Inusitado manifesto: 'Por Plutão'

Quando eu nasci, Plutão era um planeta. Era o último dos 'nossos' planetas, do 'nosso' sistema solar. Era uma daquelas espécies de famílias repetidas na escola, misto de composições musicais e provas olímpicas como o alfabeto, a tabuada do sete ou o nosso nome completo, tudo dito, cantado ou recitado no intervalo de tempo de que precisa um relâmpago para rasgar o céu.
Hoje, por mais que Plutão lá esteja e, eventualmente, em nada tenha mudado, foi oficialmente retirado da vetusta fotografia de família. E tudo isto, qual teoria científica da conspiração, com uma perfídia semelhante àquela que põe alguém fora da família porque se descobriu que o código genético não corresponde ao do patriarca, ou da matriarca da família: eras nosso irmão. Bem sei que tudo isto assentará em critérios que não ouso nem quero, de forma alguma, beliscar mas, nas minhas imaginárias viagens pelo Universo, Plutão era a última escala ainda em casa, com uma, se calhar imaginada, centelha longínqua de sol pálido. Para lá de Plutão, a atracção do desconhecido. Gelado e diminuto, era também o primeiro indício, na viagem de regresso, de que estaria a chegar a casa. Dobrado aquele cabo de todos os confortos, pouco importava a sua classificação. Plutão daria conselhos avisados na partida e receberia, algum tempo depois, os viajantes cansados de braços abertos.
Com o passar do tempo, e porque continuamos a planear as nossas viagens por espaços mais inóspitos que o sideral, continuo também, não raras vezes, a desejar essa passagem por Plutão e aí adormecer, a salvo da tempestade, no aconchego do abrigo seguro, nessa escala de um vital anonimato redentor. Gelado e diminuto, sentirei sempre o apelo de um planeta como Plutão onde alienar-me não corresponda a perder-me de vez.
(Há ainda a possibilidade de, com o passar do tempo, eu ir ficando mais estranho... Espero que não me passem a chamar outra coisa qualquer por me ser retirado um qualquer estatuto... Se calhar já chamam e continuo a ser eu... Como Plutão.)

4 comentários:

x disse...

oh, só a ler o teu texto pensei nessa questão. plutão será sempre plutão... é estranho dizeres aos teus filhos «no tempo do pai plutão foi considerado um planeta»? pergunto porque me imagino saudosa, ao fazê-lo quando os tiver. adorei o texto e o papel do gelado*

CCF disse...

E assim, com coisas tão pequenas mas tão importantes, nos construímos.
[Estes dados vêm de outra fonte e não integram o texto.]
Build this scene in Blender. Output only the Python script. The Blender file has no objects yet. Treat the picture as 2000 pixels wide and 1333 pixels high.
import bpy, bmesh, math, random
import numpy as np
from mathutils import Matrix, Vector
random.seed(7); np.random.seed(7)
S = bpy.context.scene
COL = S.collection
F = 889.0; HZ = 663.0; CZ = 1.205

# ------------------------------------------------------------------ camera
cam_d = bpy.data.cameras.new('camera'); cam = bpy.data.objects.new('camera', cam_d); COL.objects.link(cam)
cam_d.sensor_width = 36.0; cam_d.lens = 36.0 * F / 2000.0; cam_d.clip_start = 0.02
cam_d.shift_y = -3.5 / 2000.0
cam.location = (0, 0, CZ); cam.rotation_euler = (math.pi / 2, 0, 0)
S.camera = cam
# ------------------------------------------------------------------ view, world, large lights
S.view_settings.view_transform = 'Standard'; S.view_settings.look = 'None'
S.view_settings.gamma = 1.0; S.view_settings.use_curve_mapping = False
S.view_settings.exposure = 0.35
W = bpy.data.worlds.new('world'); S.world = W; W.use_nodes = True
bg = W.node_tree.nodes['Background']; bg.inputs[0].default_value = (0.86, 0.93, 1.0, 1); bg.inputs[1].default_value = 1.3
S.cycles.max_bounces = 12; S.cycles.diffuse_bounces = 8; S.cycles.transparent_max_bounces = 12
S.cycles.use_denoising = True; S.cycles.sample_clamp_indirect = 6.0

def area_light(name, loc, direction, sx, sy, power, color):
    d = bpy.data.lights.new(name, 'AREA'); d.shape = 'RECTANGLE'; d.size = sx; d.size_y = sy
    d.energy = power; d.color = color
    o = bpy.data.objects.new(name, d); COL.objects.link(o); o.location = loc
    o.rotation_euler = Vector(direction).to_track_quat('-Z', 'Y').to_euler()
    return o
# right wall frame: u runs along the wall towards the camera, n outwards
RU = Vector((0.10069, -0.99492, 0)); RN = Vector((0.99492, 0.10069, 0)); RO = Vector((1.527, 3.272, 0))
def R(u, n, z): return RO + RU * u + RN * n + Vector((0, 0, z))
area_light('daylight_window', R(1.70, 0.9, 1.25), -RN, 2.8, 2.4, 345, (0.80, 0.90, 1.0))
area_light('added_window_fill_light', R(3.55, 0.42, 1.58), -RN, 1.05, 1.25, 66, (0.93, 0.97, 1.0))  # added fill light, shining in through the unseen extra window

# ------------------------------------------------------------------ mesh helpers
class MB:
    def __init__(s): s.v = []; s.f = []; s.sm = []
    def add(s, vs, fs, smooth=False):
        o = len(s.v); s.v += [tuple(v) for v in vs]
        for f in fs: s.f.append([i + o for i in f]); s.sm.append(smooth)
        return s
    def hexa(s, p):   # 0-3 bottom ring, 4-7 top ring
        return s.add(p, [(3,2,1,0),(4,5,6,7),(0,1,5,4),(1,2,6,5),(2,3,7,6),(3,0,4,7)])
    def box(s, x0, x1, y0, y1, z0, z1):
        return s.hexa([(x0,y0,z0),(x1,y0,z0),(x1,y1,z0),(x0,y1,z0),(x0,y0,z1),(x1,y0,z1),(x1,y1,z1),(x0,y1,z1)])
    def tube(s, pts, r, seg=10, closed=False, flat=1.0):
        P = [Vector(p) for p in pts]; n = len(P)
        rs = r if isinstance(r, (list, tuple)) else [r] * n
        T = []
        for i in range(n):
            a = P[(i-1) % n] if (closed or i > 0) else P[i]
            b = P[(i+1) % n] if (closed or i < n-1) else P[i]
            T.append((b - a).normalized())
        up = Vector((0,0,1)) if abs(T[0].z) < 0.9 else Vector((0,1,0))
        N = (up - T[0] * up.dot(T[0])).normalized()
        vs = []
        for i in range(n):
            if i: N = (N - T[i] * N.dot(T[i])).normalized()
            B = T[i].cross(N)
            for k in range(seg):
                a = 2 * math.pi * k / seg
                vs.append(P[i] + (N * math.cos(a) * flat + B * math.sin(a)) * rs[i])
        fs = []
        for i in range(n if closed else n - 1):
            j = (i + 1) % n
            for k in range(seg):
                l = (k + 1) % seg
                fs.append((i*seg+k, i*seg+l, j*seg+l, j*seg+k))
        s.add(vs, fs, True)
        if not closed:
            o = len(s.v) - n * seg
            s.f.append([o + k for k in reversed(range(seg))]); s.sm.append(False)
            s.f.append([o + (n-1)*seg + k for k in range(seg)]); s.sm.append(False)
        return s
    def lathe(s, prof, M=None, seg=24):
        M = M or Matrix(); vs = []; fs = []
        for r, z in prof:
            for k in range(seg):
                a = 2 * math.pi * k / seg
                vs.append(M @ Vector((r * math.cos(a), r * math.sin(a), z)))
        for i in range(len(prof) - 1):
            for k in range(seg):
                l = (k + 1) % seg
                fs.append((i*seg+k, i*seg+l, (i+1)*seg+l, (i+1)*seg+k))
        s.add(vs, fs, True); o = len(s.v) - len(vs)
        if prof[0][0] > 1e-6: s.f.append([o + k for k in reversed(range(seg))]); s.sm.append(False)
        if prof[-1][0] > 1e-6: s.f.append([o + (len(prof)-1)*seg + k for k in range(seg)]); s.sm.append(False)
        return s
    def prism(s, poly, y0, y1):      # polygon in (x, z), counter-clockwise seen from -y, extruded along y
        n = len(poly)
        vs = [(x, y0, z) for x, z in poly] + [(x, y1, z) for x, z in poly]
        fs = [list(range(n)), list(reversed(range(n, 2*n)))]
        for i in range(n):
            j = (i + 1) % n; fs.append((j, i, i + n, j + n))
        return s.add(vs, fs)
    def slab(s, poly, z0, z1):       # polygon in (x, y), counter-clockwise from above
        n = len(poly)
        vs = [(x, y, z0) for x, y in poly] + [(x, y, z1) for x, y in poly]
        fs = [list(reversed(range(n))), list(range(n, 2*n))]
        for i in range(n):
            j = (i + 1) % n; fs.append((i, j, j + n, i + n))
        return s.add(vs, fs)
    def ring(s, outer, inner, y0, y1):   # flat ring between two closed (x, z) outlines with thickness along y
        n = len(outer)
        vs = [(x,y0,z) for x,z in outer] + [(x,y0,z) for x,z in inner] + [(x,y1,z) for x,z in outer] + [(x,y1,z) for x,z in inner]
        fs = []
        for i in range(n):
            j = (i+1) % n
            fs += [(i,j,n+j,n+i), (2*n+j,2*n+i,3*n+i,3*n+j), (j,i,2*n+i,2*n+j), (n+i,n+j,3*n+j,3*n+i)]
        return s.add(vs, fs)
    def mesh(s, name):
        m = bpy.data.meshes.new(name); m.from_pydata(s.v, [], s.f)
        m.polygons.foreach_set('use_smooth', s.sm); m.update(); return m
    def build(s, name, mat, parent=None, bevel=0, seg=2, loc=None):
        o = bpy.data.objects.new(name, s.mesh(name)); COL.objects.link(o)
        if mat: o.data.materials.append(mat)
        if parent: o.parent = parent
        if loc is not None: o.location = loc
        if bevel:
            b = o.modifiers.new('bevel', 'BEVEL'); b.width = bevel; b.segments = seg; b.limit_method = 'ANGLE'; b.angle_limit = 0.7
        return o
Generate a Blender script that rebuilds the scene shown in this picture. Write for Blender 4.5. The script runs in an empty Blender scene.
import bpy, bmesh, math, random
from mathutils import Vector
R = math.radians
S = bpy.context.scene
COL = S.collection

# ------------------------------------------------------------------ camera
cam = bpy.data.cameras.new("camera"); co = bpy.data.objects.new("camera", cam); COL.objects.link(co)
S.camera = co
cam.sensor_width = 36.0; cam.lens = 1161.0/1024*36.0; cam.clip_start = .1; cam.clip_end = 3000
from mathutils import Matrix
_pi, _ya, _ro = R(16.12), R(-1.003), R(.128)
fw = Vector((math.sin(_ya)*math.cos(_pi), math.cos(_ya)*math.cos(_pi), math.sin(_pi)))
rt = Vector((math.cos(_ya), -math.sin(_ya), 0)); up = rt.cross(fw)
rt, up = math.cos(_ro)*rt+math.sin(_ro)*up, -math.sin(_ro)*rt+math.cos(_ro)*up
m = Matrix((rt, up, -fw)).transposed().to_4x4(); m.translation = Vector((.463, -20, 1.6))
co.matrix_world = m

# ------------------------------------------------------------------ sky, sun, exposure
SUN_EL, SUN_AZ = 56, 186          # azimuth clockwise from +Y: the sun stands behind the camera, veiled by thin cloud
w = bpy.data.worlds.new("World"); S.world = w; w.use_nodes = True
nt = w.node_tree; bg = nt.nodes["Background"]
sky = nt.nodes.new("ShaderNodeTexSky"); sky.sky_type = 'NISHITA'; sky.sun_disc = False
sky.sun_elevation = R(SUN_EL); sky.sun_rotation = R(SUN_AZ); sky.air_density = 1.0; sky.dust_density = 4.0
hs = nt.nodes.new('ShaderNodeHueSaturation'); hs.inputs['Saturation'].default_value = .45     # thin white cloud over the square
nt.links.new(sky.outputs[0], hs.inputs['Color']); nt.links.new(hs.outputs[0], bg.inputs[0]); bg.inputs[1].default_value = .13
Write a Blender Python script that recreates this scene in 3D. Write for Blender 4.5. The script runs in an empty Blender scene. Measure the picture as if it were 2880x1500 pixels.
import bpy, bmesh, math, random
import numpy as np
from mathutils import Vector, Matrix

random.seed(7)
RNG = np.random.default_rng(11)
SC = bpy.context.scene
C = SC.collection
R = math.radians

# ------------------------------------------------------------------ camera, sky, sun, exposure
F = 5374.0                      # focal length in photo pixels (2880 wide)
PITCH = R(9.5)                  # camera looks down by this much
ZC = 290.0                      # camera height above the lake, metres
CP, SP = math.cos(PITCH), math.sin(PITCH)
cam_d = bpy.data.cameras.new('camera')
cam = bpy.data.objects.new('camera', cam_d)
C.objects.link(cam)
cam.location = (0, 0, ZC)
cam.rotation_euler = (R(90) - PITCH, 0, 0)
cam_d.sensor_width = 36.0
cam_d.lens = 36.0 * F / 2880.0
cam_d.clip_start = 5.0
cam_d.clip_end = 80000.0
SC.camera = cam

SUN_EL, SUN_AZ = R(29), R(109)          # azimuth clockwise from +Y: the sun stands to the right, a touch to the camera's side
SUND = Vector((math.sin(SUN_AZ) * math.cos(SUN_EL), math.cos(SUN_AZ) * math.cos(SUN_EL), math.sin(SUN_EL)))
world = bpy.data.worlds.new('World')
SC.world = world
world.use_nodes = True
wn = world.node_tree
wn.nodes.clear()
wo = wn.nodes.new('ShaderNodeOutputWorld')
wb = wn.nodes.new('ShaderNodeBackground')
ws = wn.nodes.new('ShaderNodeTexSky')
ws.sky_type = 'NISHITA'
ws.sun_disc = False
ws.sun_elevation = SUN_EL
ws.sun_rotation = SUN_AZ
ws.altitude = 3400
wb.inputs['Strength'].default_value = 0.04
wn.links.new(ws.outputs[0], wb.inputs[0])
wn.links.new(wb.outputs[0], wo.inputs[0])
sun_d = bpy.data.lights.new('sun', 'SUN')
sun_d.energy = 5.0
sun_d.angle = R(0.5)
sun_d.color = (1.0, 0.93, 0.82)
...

Plutão estará sempre aí, a cada dia que nascer.
~CC~

Claudia Sousa Dias disse...

acho que além de gelado deve estar mergulhado na noite eterna. não é à toa que o associam à ideia da morte e o Hades.

;-)


beijinho


csd

P disse...

Cláudia, nunca associei Plutão à noite eterna. Sempre o imaginei, numa lógica de tele-romantismo, 'the last friendly frontier'... ou, numa lógica randómica de branqueamentos saudosistas e inofensivos, apeteceu-me mostrar 'a outra face', ao estilo de 'lutar pelos direitos de Plutão'...
Continuas a achar que não estou no meu juízo... Já estive melhor.